According to the Armenian government’s Civil Aviation Department, a total of 17 flights from Yerevan to several major European cities have been cancelled since an incessant stream of ash from an Icelandic volcano forced the closure of much of European airspace on April 15.

The Czech national airline CSA carried out on Monday the first flight to Armenia since the unprecedented disruption. Aram Marutian, the deputy head of the Civil Aviation Department, told RFE/RL’s Armenian service that 140 mostly Armenian passengers arrived in Yerevan on board a CSA plane from Prague.

Iceland -- The path of a plane is seen over the top of an erupting volcano near Eyjafjallajokull, 20Apr2010
Marutian said another carrier, Austrian Airlines, will also likely resume its regular flight service between Vienna and Yerevan later on Tuesday. “We are working with the airline to make sure that they use a bigger aircraft so that we can increase the number of passengers and return everyone to Armenia as soon as possible,” he said.

In Marutian’s words, a total of some 750 Armenians are still unable to return home, while more than a 1,100 others have had to delay trips to Europe and the United States because of the crisis. About one third of them have handed back their air tickets to travel, he added.

The official also said that the volcanic eruption has not disrupted flight services with Russia and other former Soviet republics which account for most of air travel to and from Armenia.
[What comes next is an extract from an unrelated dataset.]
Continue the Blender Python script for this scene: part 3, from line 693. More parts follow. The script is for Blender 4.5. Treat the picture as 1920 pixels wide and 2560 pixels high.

Millions of people have been stranded across the globe since Europe began shutting down airspace six days ago. A gradual reopening of airports in northern and central Europe, which began on Monday, was called into question by new spurts of ash from the Eyjafjallajokull volcano reported on Tuesday. Authorities in Iceland said the volcanic activity there is still “considerable,” leading some countries, including Britain and Norway, to scrap plans to end their lockdown.